Dataset records
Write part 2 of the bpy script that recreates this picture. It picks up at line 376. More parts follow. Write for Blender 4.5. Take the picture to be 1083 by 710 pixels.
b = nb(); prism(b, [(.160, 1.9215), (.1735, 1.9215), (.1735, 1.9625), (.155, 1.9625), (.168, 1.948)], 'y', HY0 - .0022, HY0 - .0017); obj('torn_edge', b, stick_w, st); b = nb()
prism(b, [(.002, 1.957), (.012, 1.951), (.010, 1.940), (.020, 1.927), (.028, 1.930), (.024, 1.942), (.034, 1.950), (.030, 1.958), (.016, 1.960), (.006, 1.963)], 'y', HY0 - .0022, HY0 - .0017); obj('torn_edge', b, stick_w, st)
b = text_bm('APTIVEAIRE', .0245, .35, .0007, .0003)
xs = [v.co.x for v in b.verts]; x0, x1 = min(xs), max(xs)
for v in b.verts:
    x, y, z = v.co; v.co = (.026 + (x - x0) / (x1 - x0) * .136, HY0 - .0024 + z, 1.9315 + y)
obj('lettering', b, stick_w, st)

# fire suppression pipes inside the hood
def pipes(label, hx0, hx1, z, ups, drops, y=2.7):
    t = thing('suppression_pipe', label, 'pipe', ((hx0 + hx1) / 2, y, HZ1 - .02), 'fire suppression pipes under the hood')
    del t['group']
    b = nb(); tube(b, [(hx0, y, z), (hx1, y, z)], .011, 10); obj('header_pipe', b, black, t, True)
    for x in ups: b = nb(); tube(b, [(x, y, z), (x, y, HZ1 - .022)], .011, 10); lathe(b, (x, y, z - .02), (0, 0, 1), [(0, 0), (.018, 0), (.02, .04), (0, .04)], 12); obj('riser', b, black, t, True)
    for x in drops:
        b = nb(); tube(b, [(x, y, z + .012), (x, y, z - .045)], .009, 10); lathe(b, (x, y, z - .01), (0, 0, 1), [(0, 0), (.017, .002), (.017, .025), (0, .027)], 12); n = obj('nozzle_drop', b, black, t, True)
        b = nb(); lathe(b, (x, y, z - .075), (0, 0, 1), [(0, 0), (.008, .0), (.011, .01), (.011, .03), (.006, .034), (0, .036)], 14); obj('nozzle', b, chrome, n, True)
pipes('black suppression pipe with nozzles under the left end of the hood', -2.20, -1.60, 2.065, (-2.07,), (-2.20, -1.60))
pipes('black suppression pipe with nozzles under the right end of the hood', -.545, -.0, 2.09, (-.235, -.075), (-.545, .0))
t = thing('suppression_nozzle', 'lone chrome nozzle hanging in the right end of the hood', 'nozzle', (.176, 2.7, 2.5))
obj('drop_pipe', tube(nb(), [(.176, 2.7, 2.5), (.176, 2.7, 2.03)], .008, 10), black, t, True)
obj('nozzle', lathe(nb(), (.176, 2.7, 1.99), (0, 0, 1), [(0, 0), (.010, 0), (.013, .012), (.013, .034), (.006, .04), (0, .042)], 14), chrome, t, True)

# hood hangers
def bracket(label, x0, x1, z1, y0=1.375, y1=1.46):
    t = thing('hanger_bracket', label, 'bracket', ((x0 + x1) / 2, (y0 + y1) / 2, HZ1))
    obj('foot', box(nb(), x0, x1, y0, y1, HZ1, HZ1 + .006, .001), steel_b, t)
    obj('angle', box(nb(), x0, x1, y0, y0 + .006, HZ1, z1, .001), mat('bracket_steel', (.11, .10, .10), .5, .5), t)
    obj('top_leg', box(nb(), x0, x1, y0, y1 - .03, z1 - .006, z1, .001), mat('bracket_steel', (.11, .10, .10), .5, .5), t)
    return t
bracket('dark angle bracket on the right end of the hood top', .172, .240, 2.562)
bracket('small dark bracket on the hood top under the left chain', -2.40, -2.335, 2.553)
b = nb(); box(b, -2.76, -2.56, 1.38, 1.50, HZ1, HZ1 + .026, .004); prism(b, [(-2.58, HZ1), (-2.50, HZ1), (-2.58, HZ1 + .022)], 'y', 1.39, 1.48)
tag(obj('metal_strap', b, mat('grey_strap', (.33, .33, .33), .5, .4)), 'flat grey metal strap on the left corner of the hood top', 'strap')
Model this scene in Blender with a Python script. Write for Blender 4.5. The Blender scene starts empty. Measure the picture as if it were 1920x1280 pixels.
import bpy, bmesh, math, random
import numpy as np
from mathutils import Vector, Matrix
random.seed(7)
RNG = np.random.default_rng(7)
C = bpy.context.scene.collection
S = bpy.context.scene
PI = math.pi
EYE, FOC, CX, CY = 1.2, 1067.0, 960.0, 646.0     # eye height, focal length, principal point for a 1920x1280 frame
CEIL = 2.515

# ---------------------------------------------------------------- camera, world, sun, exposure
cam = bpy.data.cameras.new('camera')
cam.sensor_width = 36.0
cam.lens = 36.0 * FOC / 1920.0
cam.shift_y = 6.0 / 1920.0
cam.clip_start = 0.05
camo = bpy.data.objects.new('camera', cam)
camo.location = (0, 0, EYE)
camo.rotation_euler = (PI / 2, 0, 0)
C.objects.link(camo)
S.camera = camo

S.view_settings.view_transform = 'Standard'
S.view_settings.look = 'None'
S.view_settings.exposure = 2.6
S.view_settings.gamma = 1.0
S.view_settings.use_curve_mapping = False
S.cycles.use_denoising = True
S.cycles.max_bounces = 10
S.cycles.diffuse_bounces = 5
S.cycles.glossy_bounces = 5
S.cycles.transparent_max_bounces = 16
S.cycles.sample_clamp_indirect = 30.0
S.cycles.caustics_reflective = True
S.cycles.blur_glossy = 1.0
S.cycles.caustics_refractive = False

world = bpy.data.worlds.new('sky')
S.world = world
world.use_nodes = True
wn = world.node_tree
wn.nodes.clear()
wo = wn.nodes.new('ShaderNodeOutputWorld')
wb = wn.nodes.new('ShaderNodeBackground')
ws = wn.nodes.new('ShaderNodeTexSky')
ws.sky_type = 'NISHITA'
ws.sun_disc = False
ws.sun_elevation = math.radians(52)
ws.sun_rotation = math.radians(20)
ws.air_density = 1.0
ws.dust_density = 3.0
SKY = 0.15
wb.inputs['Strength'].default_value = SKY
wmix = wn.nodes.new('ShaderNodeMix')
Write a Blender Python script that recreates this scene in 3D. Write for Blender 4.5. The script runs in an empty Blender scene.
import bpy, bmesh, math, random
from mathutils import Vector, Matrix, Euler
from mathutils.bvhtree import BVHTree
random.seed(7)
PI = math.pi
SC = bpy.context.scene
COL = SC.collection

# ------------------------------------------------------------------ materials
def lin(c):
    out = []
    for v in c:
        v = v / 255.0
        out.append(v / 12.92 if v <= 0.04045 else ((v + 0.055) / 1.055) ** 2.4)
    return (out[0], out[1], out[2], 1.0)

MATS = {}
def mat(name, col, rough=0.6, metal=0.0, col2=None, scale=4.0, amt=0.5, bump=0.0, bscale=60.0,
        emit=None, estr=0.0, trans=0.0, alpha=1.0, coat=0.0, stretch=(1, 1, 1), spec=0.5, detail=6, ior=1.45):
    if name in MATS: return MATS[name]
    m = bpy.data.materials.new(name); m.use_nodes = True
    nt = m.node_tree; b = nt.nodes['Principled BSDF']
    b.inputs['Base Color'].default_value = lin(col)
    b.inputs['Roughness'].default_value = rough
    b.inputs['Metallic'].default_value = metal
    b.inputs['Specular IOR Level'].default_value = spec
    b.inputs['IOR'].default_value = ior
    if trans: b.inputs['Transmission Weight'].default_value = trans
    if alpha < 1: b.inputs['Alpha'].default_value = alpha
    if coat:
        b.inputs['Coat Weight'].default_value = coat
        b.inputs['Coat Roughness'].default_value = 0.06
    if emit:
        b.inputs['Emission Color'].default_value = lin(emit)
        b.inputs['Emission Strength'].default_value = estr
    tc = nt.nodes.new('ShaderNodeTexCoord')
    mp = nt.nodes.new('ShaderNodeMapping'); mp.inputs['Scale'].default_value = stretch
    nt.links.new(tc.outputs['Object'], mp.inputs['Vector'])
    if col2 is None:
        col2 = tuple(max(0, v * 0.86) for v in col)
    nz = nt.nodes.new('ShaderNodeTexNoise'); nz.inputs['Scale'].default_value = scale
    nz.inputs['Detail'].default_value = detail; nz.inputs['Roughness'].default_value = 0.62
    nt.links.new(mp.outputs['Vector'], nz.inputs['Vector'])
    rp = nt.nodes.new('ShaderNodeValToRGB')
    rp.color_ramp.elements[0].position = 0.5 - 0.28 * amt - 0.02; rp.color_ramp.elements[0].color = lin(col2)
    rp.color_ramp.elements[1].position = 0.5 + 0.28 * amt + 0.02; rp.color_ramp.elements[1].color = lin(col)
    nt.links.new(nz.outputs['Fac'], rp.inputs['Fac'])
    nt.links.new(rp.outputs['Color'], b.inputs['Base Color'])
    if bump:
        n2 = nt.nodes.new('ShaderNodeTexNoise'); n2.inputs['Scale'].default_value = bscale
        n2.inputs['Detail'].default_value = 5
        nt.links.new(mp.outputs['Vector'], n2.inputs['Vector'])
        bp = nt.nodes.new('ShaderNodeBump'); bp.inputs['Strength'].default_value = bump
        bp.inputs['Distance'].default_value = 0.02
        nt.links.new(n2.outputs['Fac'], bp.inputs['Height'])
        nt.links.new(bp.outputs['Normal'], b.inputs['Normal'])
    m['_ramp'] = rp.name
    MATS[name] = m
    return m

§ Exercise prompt
Repeat, unchanged, every line from the one that contains "Model this scene" to the one that contains "S.camera = camo", including both, and no other line.

§ Complete response
Model this scene in Blender with a Python script. Write for Blender 4.5. The Blender scene starts empty. Measure the picture as if it were 1920x1280 pixels.
import bpy, bmesh, math, random
import numpy as np
from mathutils import Vector, Matrix
random.seed(7)
RNG = np.random.default_rng(7)
C = bpy.context.scene.collection
S = bpy.context.scene
PI = math.pi
EYE, FOC, CX, CY = 1.2, 1067.0, 960.0, 646.0     # eye height, focal length, principal point for a 1920x1280 frame
CEIL = 2.515

# ---------------------------------------------------------------- camera, world, sun, exposure
cam = bpy.data.cameras.new('camera')
cam.sensor_width = 36.0
cam.lens = 36.0 * FOC / 1920.0
cam.shift_y = 6.0 / 1920.0
cam.clip_start = 0.05
camo = bpy.data.objects.new('camera', cam)
camo.location = (0, 0, EYE)
camo.rotation_euler = (PI / 2, 0, 0)
C.objects.link(camo)
S.camera = camo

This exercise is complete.